The sun was beating down on the apartment on a Sunday afternoon. It made the sofa scorching hot and my glass of water sickly tepid. I wasn't doing much, just lying on that sofa, feeling just as tepid about life as that glass of water.
Too much conflict in the head. Too many regrets in life. Too many words left unsaid.
I learnt about regret in Cognitive Psychology; it's called counterfactual thinking. The words 'counterfactual thinking' is almost self-explanatory - it is thoughts which counter facts (duh) - about things which did not happen, but yet we wished had happened.
With counterfactual thinking, we'd consider the possibility that there were other paths we could have gone down had we done something differently. Maybe we could have rephrased something we said or taken ten seconds less to tie our shoelace as we were leaving to catch a train. Maybe...maybe...maybe...
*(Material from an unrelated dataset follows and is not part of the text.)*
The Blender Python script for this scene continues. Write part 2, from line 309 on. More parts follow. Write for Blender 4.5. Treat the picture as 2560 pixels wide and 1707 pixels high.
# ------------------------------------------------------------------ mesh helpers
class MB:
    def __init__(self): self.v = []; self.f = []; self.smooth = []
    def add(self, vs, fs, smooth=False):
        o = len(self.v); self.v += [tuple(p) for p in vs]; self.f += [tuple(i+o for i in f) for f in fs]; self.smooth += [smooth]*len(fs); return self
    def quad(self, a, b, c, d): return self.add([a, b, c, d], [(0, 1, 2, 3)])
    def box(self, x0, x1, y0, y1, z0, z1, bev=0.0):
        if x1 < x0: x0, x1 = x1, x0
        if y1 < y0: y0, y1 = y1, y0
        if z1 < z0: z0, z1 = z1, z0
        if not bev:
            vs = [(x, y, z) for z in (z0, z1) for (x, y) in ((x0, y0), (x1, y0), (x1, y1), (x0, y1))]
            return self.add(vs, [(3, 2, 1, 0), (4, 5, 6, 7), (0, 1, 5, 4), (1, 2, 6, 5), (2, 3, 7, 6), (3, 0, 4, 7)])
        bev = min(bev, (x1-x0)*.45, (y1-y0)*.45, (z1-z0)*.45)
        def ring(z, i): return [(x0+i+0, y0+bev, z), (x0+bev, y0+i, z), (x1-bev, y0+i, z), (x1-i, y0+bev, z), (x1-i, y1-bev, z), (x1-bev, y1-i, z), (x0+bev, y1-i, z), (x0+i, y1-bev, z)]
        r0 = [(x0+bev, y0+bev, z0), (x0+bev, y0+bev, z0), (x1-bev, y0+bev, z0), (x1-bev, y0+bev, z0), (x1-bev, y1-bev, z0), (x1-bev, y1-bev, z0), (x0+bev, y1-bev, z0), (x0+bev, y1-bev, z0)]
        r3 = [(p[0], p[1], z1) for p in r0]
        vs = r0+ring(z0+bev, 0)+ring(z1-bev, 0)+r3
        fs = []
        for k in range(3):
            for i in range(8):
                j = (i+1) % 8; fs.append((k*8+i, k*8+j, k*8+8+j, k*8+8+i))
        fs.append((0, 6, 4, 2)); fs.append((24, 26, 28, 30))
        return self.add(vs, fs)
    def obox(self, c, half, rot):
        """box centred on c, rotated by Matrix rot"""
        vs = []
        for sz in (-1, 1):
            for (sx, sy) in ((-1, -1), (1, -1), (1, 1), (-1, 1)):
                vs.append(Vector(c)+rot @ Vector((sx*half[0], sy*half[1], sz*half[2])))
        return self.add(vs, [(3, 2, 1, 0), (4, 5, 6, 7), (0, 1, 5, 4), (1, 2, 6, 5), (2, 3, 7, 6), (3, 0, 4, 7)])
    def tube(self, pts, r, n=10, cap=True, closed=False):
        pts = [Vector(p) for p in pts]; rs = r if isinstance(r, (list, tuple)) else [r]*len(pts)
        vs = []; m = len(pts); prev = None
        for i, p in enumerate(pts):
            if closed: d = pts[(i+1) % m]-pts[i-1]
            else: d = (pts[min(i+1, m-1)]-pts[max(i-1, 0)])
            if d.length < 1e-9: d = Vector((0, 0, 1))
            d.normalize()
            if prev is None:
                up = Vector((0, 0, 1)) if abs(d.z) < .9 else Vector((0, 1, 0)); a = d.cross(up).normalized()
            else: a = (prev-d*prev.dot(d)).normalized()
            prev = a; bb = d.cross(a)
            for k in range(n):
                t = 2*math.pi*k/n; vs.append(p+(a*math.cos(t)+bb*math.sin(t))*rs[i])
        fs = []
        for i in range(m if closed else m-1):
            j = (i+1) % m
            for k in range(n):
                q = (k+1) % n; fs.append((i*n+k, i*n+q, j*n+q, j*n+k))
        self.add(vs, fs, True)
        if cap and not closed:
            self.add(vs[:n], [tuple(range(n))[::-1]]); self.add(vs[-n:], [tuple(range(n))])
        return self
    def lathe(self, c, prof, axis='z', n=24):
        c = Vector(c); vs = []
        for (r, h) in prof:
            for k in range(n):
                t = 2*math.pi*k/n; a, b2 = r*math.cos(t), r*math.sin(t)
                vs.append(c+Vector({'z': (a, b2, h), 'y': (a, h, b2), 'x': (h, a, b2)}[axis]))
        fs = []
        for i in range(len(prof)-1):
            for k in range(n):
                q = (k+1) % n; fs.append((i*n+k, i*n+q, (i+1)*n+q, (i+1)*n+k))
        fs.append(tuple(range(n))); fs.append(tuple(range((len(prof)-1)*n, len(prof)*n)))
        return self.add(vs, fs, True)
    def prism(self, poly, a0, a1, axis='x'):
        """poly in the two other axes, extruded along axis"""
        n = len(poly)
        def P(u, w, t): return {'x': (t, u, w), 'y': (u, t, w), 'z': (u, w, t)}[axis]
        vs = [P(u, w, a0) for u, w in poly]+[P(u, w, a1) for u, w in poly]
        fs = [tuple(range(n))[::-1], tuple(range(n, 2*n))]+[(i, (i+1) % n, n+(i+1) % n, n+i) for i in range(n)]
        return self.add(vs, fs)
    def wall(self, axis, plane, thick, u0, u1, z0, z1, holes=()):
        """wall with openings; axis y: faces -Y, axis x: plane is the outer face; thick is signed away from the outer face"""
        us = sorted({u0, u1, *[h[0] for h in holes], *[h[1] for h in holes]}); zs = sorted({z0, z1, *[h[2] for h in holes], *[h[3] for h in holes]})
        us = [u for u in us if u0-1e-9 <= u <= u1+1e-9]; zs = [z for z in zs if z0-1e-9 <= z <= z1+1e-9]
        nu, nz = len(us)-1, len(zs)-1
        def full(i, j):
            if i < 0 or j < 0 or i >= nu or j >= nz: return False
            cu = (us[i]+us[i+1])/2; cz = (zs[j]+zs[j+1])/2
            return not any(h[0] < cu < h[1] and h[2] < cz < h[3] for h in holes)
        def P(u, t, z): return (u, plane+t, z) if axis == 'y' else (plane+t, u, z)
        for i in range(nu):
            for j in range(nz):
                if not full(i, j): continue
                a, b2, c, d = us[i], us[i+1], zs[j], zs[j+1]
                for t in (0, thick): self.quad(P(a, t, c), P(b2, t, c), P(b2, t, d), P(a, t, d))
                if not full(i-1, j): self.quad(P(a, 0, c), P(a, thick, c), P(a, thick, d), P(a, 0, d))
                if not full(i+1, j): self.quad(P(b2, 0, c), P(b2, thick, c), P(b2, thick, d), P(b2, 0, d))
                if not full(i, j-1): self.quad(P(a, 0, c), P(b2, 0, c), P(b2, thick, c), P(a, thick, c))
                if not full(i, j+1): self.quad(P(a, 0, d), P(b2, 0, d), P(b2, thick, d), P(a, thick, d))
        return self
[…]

Obviously, and unfortunately, you only consider all this in hindsight, so by then it would have been too late to have done anything.
Yeah...maybe you shouldn't have bothered to tie your shoelaces this morning...
...or said those words you said. Maybe you should have chosen to say something else or not say anything at all.
Feeling a little silly now, aren't we, spending so much time thinking about things which haven't happened. But yet we still play this stupid game with ourselves and by ourselves. We wish we could forget but it plays around and around in our heads like a broken tape recorder with OCD tendencies.
Before you know it, the sun had gone down and you're left on a couch which, by now, has braved enough heat to stay warm for the rest of the night. Too bad that's the only comfort you have as you're left with the hangover of a whirring, worried head..
The water is still tepid; you feel like shit; I will keep playing that broken tape recorder.